CLP Holdings Professorship in Sustainability
Professor Charles Ng
Vice-President of HKUST (Guangzhou)
Chair Professor, Department of Civil and Environmental Engineering
Dean of HKUST Fok Ying Tung Graduate School
Past President, International Society for Soil Mechanics and Geotechnical Engineering (2017-2022)

Sustainability is the critical challenge we must all work together to meet in the near term if we are even to think about having a long term. Over the past two decades, geotechnical engineering expert Prof. Charles Ng has made significant contributions to this essential task.

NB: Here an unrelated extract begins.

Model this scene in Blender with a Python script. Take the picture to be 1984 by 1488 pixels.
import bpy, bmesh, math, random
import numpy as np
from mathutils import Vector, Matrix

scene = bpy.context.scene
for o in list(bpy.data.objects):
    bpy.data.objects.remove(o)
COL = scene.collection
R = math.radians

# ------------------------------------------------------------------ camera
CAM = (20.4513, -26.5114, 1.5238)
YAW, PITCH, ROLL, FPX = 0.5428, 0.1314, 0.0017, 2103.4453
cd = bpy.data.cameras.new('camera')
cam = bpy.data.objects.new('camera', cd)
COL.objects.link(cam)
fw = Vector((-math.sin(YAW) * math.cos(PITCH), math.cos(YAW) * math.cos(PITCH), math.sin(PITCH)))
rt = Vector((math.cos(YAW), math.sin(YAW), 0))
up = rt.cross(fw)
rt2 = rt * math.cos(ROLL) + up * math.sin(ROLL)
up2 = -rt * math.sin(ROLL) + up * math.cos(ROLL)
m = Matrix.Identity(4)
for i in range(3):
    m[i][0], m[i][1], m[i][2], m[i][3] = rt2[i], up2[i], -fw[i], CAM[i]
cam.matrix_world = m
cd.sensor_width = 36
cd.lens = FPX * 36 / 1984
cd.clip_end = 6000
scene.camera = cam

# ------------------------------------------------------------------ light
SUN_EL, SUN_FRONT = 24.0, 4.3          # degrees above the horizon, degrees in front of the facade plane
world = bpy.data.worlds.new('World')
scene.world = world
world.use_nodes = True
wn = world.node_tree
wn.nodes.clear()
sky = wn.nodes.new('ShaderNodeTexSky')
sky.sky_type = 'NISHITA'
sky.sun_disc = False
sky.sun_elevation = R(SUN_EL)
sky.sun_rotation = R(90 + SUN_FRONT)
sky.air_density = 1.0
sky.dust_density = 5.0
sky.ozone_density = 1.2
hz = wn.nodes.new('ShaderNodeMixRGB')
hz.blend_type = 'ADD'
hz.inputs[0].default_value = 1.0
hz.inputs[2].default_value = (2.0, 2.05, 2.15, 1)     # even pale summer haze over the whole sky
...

Prof. Ng is a leading global authority on advanced unsaturated soils mechanics and eco-friendly green slope engineering. Slope stabilization is of key importance in hilly Hong Kong and a vital task around the world as urbanization and a growing lack of flat land brings more city expansion into fragile mountainous terrains with their risk of landslides. He is also a frontier explorer of geo-energy and geo-environmental engineering: onshore, in relation to energy foundations for the heating and cooling of buildings; and offshore through wind farm consultancy and research into submarine landslide challenges in deep-sea extraction of methane hydrate, a potential source of energy-intensive fuel.

Such work has led Prof. Ng to a profound respect for the complex natural materials he works with and a drive to impart the essential role of geoengineering in sustainability to students and decision-makers globally. His theoretical breakthroughs and novel engineering tools now help geotechnical researchers and engineers locally, nationally, and internationally to advance. He is a recipient of a State Scientific and Technological Progress Award, Second Class, and an Overseas Fellow of Churchill College, Cambridge University, a Fellow of the Hong Kong Academy of Engineering Sciences, American Society of Civil Engineers, and Institution of Civil Engineers, and recently became the first Chinese person to be elected President of the International Society for Soil Mechanics and Geotechnical Engineering since its establishment in 1936.

His own multinational research group – “students from around the world will take their geotechnical knowledge home and widen the impact” he notes – is making a valuable practical difference too. Applications include more effective use of the “natural engineering capabilities” of plants as slope stabilizers; a patented three-layer landfill cover system making use of construction waste to protect the environment from landfill gas emissions; and a large-scale, international award-winning, five-year project focused on debris flow damage and sustainable mitigation as climate change and more extreme weather multiply landslide hazards.

Prof. Ng received his PhD from the University of Bristol, UK, and undertook postdoctoral research at the University of Cambridge before joining HKUST in 1995. He launched the first postgraduate course on unsaturated soil mechanics in Asia in the late 1990s and served as the inaugural Director of the University’s landmark Geotechnical Centrifuge Facility for 14 years. In 2015, he successfully organized the first International Conference on Geo- Energy and Geo-Environment (GEGE), now a regular biennial event.

His goal is to leave a legacy that can bring benefit to the world as a whole. In boosting sustainability through discovery, application, awareness-raising and training of future eco-engineers, Prof Ng appears well on his way.